A family Bible used by President George Washington for his inauguration, photographed circa 1930.

He supported—and laid the groundwork for—religious freedom

Invoking divinity may have served as a useful political tool to support the birth of a nation, but there’s good evidence that, if Washington believed anything, it was that American citizens should be free to worship however they pleased. As early as 1775, he pushed for religious plurality, tolerance and freedom, ordering his troops not to burn an anti-Catholic effigy of the Pope on Guy Fawkes Night, out of respect to the Catholic church. Later on, he would oppose committing the state to one religion (the Episcopal church), and he publicly decried a tax that would have supported that church, on the grounds of supporting religious freedom.
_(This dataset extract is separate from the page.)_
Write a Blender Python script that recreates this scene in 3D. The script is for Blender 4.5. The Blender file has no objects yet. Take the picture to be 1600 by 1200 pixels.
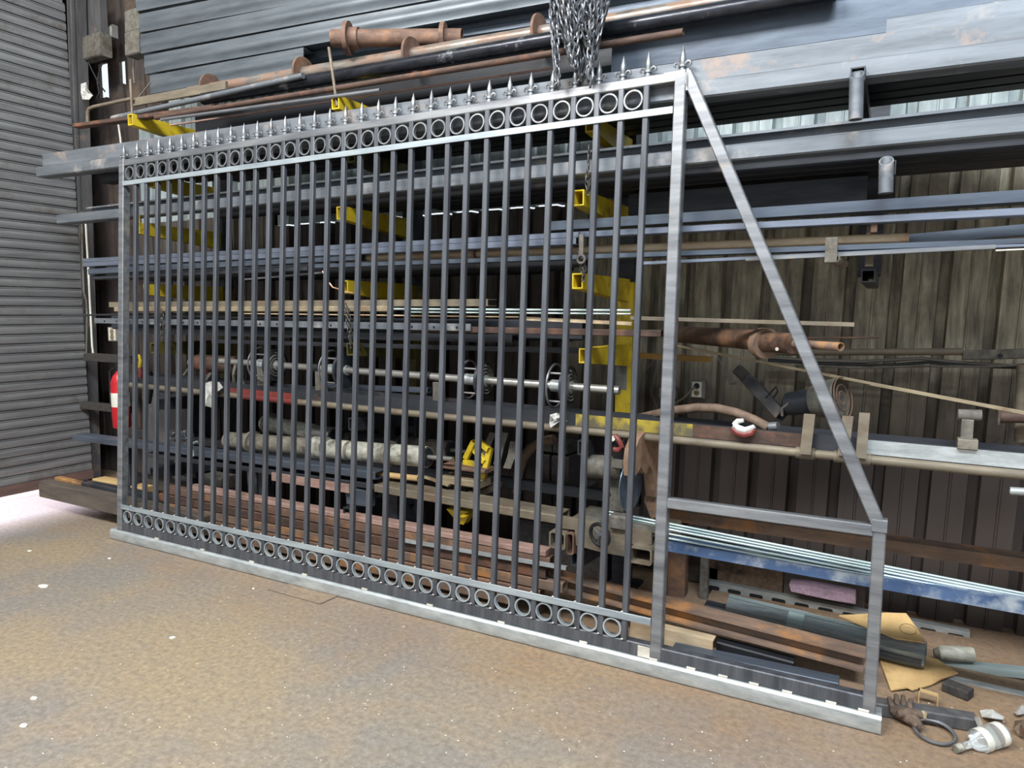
import bpy, bmesh, math, random
from mathutils import Vector, Matrix
random.seed(7)
PI = math.pi
S = bpy.context.scene
COL = S.collection

# ------------------------------------------------------------------ camera, sky, sun, lights, exposure
FPX, PITCH, YAW, ROLL, EYE = 1095.5, -0.102984, -0.494250, 0.0036135, 1.541
fw = Vector((math.sin(YAW)*math.cos(PITCH), math.cos(YAW)*math.cos(PITCH), math.sin(PITCH)))
r0 = fw.cross(Vector((0, 0, 1))).normalized(); u0 = r0.cross(fw)
RT = math.cos(ROLL)*r0 + math.sin(ROLL)*u0
UP = -math.sin(ROLL)*r0 + math.cos(ROLL)*u0
EYEV = Vector((0, 0, EYE))
cd = bpy.data.cameras.new('camera'); cam = bpy.data.objects.new('camera', cd); COL.objects.link(cam)
cd.sensor_width = 36; cd.lens = FPX/1600*36; cd.clip_end = 200
m = Matrix.Identity(4)
for i in range(3):
    m[i][0] = RT[i]; m[i][1] = UP[i]; m[i][2] = -fw[i]; m[i][3] = EYEV[i]
cam.matrix_world = m
S.camera = cam
S.view_settings.view_transform = 'Standard'; S.view_settings.look = 'None'
S.view_settings.gamma = 1; S.view_settings.use_curve_mapping = False
S.view_settings.exposure = 0.0
W = bpy.data.worlds.new('overcast_sky'); S.world = W; W.use_nodes = True
W.node_tree.nodes['Background'].inputs[0].default_value = (0.86, 0.93, 1.0, 1)
W.node_tree.nodes['Background'].inputs[1].default_value = 1.1
sl = bpy.data.lights.new('sun', 'SUN'); sl.energy = 70; sl.angle = math.radians(3); sl.color = (0.88, 0.82, 1.0)
so = bpy.data.objects.new('sun', sl); COL.objects.link(so)
so.rotation_euler = Vector((1, -0.05, -0.075)).to_track_quat('-Z', 'Y').to_euler()
def area(name, loc, target, size, sy, energy, color):
    l = bpy.data.lights.new(name, 'AREA'); l.shape = 'RECTANGLE'; l.size = size; l.size_y = sy
    l.energy = energy; l.color = color
    o = bpy.data.objects.new(name, l); COL.objects.link(o); o.location = loc
    o.rotation_euler = (Vector(target)-Vector(loc)).to_track_quat('-Z', 'Y').to_euler()
    return o
# unseen overhead lights added before the racks to brighten floor and front faces
area('overhead_fill', (0.9, -1.0, 6.2), (0.0, 2.9, 1.5), 3.2, 1.6, 900, (0.84, 0.92, 1.0))
area('overhead_fill', (-3.2, -1.2, 6.2), (-3.2, 2.6, 0.8), 3.2, 1.6, 850, (1.0, 0.97, 0.93))

# ------------------------------------------------------------------ points
def ray(x, y): return RT*((x-800)/FPX) + UP*((600-y)/FPX) + fw
def P(x, y, Y): d = ray(x, y); return EYEV + d*(Y/d.y)
def PX(x, y, X): d = ray(x, y); return EYEV + d*(X/d.x)
def PZ(x, y, Z=0.0): d = ray(x, y); return EYEV + d*((Z-EYE)/d.z)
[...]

On a personal level, Washington took pains to spend time with people of all different religious affiliations, including speaking at synagogues, going to many different kinds of churches and spreading the message that this new country would be against religious persecution in any forms. As he traveled across the country, Washington attended services seemingly indiscriminately at Presbyterian, Quaker, Roman Catholic, Congregationalist, Baptist and Dutch Reformed churches alike. Even when choosing workmen at Mount Vernon in 1784, he was agnostic about their religion, suggesting they could be “Mahometans, Jews, or Christians of any Sect, or they may be Atheists"—so long as they were good at their work.
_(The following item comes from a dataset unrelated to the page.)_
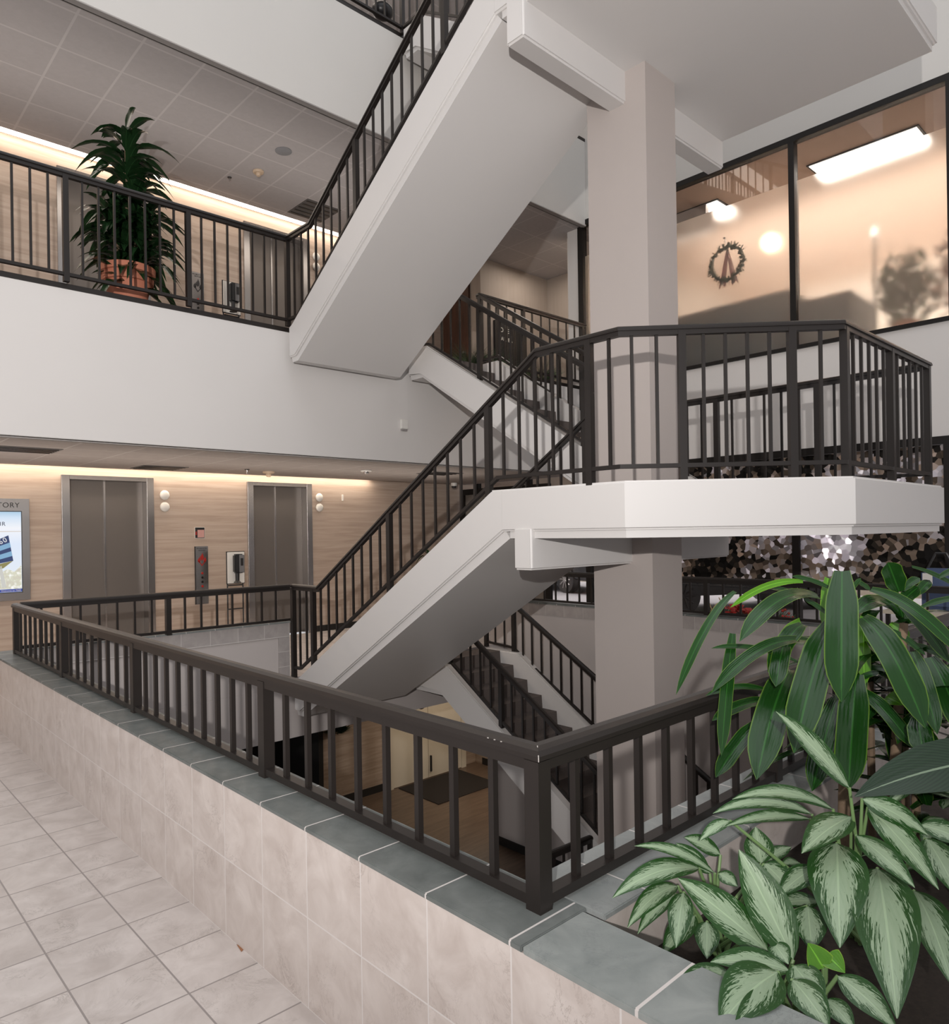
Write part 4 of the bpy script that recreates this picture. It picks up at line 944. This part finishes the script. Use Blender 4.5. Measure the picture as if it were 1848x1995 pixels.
# corn plant
cr = pd(*Z3(1260, 330), 2.45); g = Vector((cr.x, cr.y, .44))
t = thing('corn_plant', 'tall corn plant with long arching glossy green leaves over the planter', 'plant', g)
G = []
for a in (((905, 240), (898, 1395), 262, 2.42, 2.12, .10), ((820, 690), (480, 1845), 275, 2.45, 2.12, .14), ((450, 1110), (150, 2080), 270, 2.5, 2.1, .16), ((700, 470), (0, 860), 160, 2.45, 2.2, .26),
          ((640, 860), (-250, 1320), 120, 2.5, 2.3, .25), ((-40, 420), (-560, 1330), 75, 2.4, 2.2, .2), ((-60, 790), (-160, 1870), 110, 2.45, 2.25, .1), ((560, 710), (270, 1150), 160, 2.55, 2.4, .2),
          ((400, 850), (320, 1260), 150, 2.5, 2.3, .1), ((510, 1040), (-250, 920), 55, 2.45, 2.4, .15), ((300, 1310), (-300, 1340), 60, 2.45, 2.4, .2), ((290, 1380), (-240, 1560), 110, 2.45, 2.3, .12),
          ((180, 1560), (-210, 2060), 140, 2.5, 2.35, .1), ((850, 1370), (640, 2180), 190, 2.5, 2.25, .04), ((1030, 1150), (960, 2170), 245, 2.45, 2.2, .06), ((1040, 1200), (1230, 1130), 60, 2.5, 2.5, .1),
          ((1080, 650), (1640, 1625), 240, 2.42, 2.1, .24), ((1530, 950), (1745, 1680), 150, 2.45, 2.2, .12), ((1570, 1540), (1620, 1850), 190, 2.3, 2.2, .05), ((1160, 400), (1990, 1010), 120, 2.4, 2.15, .22),
          ((1080, 1290), (1540, 1810), 130, 2.5, 2.3, .15), ((1420, 540), (1850, 1050), 105, 2.5, 2.35, .16), ((1680, 1000), (1990, 1700), 200, 2.5, 2.3, .14), ((850, 420), (460, 285), 50, 2.5, 2.5, .12),
          ((970, 420), (1070, 300), 40, 2.5, 2.5, 0), ((540, 480), (190, 385), 60, 2.55, 2.5, .15), ((1150, 400), (1040, 330), 50, 2.5, 2.5, .05), ((800, 640), (560, 480), 50, 2.5, 2.5, .1),
          ((1050, 1050), (1420, 1000), 80, 2.6, 2.55, .15), ((1060, 1110), (1380, 1120), 60, 2.55, 2.5, .15), ((1350, 760), (1640, 980), 60, 2.6, 2.55, .1), ((1470, 880), (1990, 1100), 70, 2.6, 2.5, .15),
          ((1600, 560), (1990, 480), 60, 2.6, 2.55, .15), ((1520, 200), (2000, 430), 50, 2.6, 2.6, .1), ((1750, 300), (2000, 200), 60, 2.6, 2.6, .1)):
    G.append(LF(Z5, *a, kind='strap', wav=.06))
foliage('foliage', G, M['leaf_green'], t)
A = [LF(Z5, *a, kind='strap') for a in (((780, 300), (755, 750), 125, 2.6, 2.5, .03), ((1090, 640), (1100, 1250), 115, 2.62, 2.5, .03), ((540, 690), (250, 1130), 170, 2.66, 2.5, .12), ((560, 330), (-80, 560), 60, 2.5, 2.45, .2), ((1330, 700), (1500, 820), 70, 2.66, 2.6, .08))]
for x in A: x['facing'] = Vector((-F_.x, -F_.y, .1))
foliage('lime_leaf', A, M['leaf_lime'], t)  # paler lime leaves of the same plant
bm = bmesh.new(); a_, b_ = Vector((cr.x+.05, cr.y+.03, .44)), pd(*Z5(950, 700), 2.5); cyl(bm, a_, b_, .022, .016, 10)
cyl(bm, Vector((cr.x+.14, cr.y-.08, .44)), pd(*Z5(1450, 700), 2.6), .02, .014, 10); part('cane', bm, M['cane'], t, smooth=True)
# variegated dracaena behind
cv = pd(*Z5(1440, 690), 2.75); g = Vector((cv.x, cv.y, .44)); t = thing('striped_dracaena', 'upright dracaena with yellow edged leaves behind the corn plant', 'plant', g)
A = [LF(Z5, *a, kind='strap', wav=.08) for a in (((1410, 420), (1310, 160), 175, 2.7, 2.68, 0), ((1440, 410), (1590, 300), 80, 2.7, 2.7, .15), ((1440, 500), (1580, 380), 130, 2.72, 2.7, .05), ((1570, 440), (1680, 320), 90, 2.75, 2.75, .05),
      ((1400, 600), (1030, 620), 160, 2.72, 2.6, .35), ((1420, 640), (1180, 520), 90, 2.75, 2.7, .2), ((1450, 680), (1400, 500), 110, 2.75, 2.73, 0), ((1460, 620), (1320, 360), 70, 2.75, 2.75, .05), ((1440, 700), (1600, 620), 90, 2.75, 2.7, .15))]
foliage('foliage', A, M['leaf_green'], t); bm = bmesh.new(); cyl(bm, g, cv, .015, .012, 8); part('cane', bm, M['cane'], t, smooth=True)
# dense undergrowth filling the planter
def bush(name, label, c, r, n, mat, L=.35, w_=.05, zc=.0, kind='strap'):
    t = thing(name, label, 'plant', (c[0], c[1], .44)); A = []
    for _ in range(n):
        a = random.uniform(0, 2*math.pi); e = random.uniform(-.1, 1.2); ll = L*random.uniform(.6, 1.1)
        b = Vector((c[0]+random.uniform(-.06, .06), c[1]+random.uniform(-.06, .06), c[2]+random.uniform(-.25, .25)))
        d = Vector((math.cos(a)*math.cos(e), math.sin(a)*math.cos(e), math.sin(e)*.6-.25)); A.append(dict(base=b, tip=b+d*ll, width=w_*random.uniform(.7, 1.2), lift=.22, kind=kind, n=8, facing=Vector((d.x*.3, d.y*.3, 1))))
    foliage('foliage', A, mat, t); bm = bmesh.new(); cyl(bm, (c[0], c[1], .44), (c[0], c[1], c[2]+.2), .015, .012, 8); part('cane', bm, M['cane'], t)
bush('leafy_dracaena', 'dense dark green dracaena filling the planter behind the hanging leaves', (2.95, .78, .86), .3, 60, M['leaf_green'], .42, .05)
bush('leafy_dracaena', 'dark leafy dracaena at the far right edge of the planter', (3.25, .35, .95), .3, 70, M['leaf_green'], .5, .055)
bush('leafy_dracaena', 'dark leafy dracaena between the corn plant and the right edge', (3.05, .95, 1.0), .3, 60, M['leaf_green'], .45, .045)
bush('undergrowth_plant', 'low silver leaved clump in shade under the corn plant', (2.75, .62, .60), .2, 26, M['leaf_silver'], .28, .07, kind='lance')

# potted plant on the second floor
pc = Vector((2.70, 7.78, L2)); t = thing('potted_dracaena', 'bushy dracaena in terracotta pot on the second floor balcony', 'potted plant', pc)
bm = bmesh.new(); lathe(bm, pc, [(.155, 0), (.16, .02), (.23, .31), (.255, .315), (.26, .36), (.245, .365), (.25, .40), (.275, .405), (.28, .47), (.262, .48), (.25, .47), (.24, .43)], 40); part('pot', bm, M['terra'], t, smooth=True)
bm = bmesh.new(); lathe(bm, pc+Vector((0, 0, .40)), [(.23, 0), (.22, .03)], 20); part('soil', bm, M['soil'], t)
bm = bmesh.new(); A = []
for (dx, dy, hh) in ((0, 0, 1.95), (.10, .05, 1.45), (-.12, .06, 1.2), (.08, -.10, .95), (-.05, -.08, .75), (.15, .02, 1.1)):
    top = pc+Vector((dx, dy, hh)); cyl(bm, pc+Vector((dx*.5, dy*.5, .4)), top, .018, .013, 8)
    for k in range(46):
        f = random.random(); a = random.uniform(0, 2*math.pi); b = pc+Vector((dx, dy, .0))*1+Vector((0, 0, hh-f*.55-.02)) - Vector((0, 0, 0))
        e = random.uniform(-.1, .9)+(1-f)*.5; ll = random.uniform(.38, .62); d = Vector((math.cos(a)*math.cos(e), math.sin(a)*math.cos(e), math.sin(e)))
        tip = b+d*ll-Vector((0, 0, .22+.18*random.random())); A.append(dict(base=b, tip=tip, width=random.uniform(.085, .13), lift=.45, kind='strap' if False else 'lance', n=9, facing=Vector((d.x*.2, d.y*.2, 1)), wav=.1))
part('cane', bm, M['cane'], t, smooth=True)
foliage('foliage', A, M['leaf_shade'], t)
# small plant behind the lower flight
p = at(838, 1060, 'y', 9.0); t = thing('leafy_floor_plant', 'dark leafy plant on the lobby floor behind the stair rail', 'plant', (p.x, 9.0, 0)); A = []
bm = bmesh.new(); lathe(bm, (p.x, 9.0, 0), [(.14, 0), (.2, .35)], 20); part('pot', bm, M['terra'], t)
for k in range(60):
    a = random.uniform(0, 2*math.pi); b = Vector((p.x, 9.0, .7+random.uniform(0, .55))); e = random.uniform(.1, 1); d = Vector((math.cos(a)*math.cos(e), math.sin(a)*math.cos(e), math.sin(e)))
    A.append(dict(base=b, tip=b+d*.42-Vector((0, 0, .2)), width=.055, lift=.4, n=8, facing=Vector((0, 0, 1))))
foliage('foliage', A, M['leaf_shade'], t); bm = bmesh.new(); cyl(bm, (p.x, 9, .35), (p.x, 9, 1.25), .015, .01, 8); part('cane', bm, M['cane'], t)
# decorative tiny leaf litter
b = at(465, 1848, 'z', 0); bm = bmesh.new(); prism(bm, [(b.x-.004, b.y-.03), (b.x+.012, b.y-.02), (b.x+.006, b.y+.03)], 'z', .001, .003); tag(part('dry_leaf', bm, plain('dry_leaf', (.35, .16, .08), .8)), 'tiny brown dry leaf on the floor against the tiled wall', 'leaf')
For the last 25 years of his life, as he sought to manage 13 often recalcitrant colonies, Washington consistently supported the tolerance of different religious traditions, publicly and individually. This, writes historian Mary Thompson, was something he saw as “a unique and basic quality of the new United States.” It was a radical proposition, and one that set the fledgling United States at odds from most other nations.

It may be that we learn the most about Washington’s beliefs by what he doesn’t say—that, in choosing not to promote his own religious creed, he encouraged those around him to respect, engage with and promote the many different faiths of their new American peers.